Just how polymorphic are you?

I’ve seen several very real manifestations of this problem. I’ve worked with two people, at two different companies, who could virtually recite the C++ language reference manual from memory, sure to impress almost any interviewer, but resigned after half-finishing the development of major systems. This isn’t necessarily a bad thing in itself, but in both cases what they left behind was so convoluted, overly complex, and incomprehensible to anyone but themselves that the remaining team members, all highly skilled, had no choice but to scrap it completely and start from scratch — months of labour and tens of thousands of dollars (at least) up in smoke. The fact that you know the most arcane details of polymorphism in object-oriented programming languages, or that you're an expert on how to use functors, doesn’t mean you know how to design and build a usable, flexible system that other people can understand and maintain (as they will surely have to do at some point).

I experienced a truly absurd variant of this kind of small-minded “measurability” a few years ago, when a headhunter gave me a long questionnaire to complete and flat-out refused to submit me to any of her clients until I’d done so.

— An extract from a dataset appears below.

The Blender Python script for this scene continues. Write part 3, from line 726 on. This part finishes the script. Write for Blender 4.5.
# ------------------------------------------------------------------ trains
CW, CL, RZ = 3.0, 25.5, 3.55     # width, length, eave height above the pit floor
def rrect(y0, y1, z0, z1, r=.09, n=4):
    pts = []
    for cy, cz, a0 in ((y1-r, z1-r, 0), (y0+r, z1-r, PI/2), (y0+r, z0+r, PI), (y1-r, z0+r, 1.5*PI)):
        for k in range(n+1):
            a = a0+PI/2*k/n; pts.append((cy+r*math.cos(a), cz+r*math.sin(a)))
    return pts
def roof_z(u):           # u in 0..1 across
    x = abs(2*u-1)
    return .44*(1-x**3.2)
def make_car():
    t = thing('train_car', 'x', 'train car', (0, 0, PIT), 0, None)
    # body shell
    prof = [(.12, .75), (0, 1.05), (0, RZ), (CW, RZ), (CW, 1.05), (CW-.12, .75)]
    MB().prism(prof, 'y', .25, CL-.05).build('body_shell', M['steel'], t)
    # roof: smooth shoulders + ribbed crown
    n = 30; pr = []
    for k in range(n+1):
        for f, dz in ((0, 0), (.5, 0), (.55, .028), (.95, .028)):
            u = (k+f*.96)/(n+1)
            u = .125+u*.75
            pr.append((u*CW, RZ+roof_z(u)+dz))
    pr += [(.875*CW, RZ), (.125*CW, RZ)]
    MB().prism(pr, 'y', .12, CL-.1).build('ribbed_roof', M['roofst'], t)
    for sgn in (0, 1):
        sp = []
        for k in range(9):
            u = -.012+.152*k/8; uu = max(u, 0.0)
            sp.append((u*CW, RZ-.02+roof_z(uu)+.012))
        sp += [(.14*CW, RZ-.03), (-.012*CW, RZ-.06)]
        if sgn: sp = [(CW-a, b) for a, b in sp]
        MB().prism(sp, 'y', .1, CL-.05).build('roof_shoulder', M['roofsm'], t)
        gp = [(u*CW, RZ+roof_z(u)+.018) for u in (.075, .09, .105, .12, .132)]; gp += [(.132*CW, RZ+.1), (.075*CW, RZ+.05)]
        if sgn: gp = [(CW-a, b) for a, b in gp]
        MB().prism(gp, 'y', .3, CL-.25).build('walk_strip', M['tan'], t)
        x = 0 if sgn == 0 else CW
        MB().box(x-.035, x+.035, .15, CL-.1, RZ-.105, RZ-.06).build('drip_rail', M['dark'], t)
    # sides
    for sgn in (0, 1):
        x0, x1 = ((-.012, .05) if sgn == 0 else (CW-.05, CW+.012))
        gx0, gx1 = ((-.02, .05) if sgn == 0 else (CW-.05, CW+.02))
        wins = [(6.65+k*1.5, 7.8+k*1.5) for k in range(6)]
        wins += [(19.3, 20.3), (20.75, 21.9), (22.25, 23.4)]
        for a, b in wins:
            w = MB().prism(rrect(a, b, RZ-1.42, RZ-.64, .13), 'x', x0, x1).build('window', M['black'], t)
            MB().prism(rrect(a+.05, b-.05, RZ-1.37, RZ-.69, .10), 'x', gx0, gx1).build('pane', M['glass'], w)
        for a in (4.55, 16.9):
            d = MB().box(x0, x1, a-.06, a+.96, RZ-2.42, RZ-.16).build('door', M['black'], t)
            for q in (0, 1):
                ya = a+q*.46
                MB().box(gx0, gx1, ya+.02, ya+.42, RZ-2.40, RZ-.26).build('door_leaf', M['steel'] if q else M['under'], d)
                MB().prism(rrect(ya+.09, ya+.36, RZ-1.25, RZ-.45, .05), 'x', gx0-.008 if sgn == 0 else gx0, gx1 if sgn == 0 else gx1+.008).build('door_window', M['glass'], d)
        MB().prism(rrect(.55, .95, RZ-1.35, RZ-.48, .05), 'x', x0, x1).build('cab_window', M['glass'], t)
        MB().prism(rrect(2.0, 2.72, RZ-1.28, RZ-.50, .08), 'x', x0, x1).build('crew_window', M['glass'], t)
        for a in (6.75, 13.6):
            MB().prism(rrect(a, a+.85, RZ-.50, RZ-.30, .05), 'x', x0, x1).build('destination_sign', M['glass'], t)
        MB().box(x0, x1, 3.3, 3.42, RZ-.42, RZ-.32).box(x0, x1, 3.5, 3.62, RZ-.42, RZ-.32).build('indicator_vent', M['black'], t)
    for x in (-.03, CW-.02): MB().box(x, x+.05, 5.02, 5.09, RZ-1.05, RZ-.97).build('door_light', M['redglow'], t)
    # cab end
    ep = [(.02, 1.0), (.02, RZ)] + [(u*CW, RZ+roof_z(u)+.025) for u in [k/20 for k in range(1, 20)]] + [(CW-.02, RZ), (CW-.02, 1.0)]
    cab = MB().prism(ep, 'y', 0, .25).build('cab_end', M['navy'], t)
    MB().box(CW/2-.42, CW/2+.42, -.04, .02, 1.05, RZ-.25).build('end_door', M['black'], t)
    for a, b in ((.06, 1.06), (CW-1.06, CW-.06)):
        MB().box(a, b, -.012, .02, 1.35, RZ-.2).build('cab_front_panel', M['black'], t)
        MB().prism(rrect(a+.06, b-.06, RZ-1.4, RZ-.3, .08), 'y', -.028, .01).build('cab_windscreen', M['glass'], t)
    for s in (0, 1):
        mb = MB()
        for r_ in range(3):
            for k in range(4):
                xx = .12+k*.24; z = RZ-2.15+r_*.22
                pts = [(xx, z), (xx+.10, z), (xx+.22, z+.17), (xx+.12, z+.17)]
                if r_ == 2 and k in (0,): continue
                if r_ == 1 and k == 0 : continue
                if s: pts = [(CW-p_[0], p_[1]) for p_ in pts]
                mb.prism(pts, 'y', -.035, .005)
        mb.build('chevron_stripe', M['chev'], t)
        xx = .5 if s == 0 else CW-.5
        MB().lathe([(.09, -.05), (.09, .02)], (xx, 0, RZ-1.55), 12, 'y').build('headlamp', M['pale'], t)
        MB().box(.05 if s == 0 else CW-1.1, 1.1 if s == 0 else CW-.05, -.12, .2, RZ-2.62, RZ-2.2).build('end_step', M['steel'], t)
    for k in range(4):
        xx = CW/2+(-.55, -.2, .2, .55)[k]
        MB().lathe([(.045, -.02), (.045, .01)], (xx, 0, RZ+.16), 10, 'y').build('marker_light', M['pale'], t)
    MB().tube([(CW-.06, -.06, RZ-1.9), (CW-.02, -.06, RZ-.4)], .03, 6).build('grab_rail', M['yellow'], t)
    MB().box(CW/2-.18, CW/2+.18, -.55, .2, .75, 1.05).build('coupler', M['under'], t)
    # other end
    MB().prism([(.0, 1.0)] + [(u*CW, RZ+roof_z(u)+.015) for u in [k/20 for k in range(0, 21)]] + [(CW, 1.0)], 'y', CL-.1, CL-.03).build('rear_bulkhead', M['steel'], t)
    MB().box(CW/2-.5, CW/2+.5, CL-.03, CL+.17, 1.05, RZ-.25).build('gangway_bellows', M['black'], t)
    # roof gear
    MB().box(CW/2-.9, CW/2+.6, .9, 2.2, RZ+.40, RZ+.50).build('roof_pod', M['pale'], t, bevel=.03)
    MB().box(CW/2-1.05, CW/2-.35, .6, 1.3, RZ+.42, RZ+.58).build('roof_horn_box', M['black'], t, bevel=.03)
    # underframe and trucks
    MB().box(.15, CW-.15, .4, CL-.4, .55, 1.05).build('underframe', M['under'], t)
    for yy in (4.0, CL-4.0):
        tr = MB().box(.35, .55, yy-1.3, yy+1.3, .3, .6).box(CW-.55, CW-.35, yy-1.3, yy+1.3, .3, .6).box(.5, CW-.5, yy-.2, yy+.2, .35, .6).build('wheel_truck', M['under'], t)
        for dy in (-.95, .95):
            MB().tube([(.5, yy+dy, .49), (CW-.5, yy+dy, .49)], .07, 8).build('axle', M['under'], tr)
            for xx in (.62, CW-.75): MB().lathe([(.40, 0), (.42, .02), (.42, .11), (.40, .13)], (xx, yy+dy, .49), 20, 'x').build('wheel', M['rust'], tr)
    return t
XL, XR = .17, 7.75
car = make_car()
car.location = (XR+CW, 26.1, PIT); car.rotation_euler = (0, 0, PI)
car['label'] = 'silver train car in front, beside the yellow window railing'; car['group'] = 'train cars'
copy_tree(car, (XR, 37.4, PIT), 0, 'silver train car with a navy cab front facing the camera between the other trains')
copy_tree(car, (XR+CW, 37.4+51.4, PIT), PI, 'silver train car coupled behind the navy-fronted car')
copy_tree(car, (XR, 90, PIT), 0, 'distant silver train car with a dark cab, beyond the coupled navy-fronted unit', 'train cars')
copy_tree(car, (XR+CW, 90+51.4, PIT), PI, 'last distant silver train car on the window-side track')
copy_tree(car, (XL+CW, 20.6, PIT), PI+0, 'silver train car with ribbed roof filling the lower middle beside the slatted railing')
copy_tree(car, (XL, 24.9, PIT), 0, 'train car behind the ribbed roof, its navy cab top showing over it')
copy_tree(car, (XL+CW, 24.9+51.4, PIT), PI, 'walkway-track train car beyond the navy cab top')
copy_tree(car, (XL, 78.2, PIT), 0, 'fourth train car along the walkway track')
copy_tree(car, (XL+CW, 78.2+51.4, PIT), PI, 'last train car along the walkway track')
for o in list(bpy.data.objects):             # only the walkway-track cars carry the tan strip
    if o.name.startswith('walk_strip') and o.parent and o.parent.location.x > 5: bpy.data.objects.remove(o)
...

Among the crucial information I had to provide was how many total lines of code I’d written in each of several languages (about as meaningless a statistic as I can think of) and what my score on the SAT (Scholastic Aptitude Test) was. This was in 2008, when I was in my late forties. I took the SAT in 1974, when I was 15. I never filled out the questionnaire or contacted this headhunter again.

But back to interviews: While many people ask decontextualised reference-manual-type questions rather than trying to genuinely assess a candidate’s design skills, flexibility, and general ability to think, there are some whose approach to interviews borders on sadism — approaching the task with the intention of stumping the candidate with the most complex problems they can possibly come up with, or technical questions that virtually no one can be expected to answer from memory.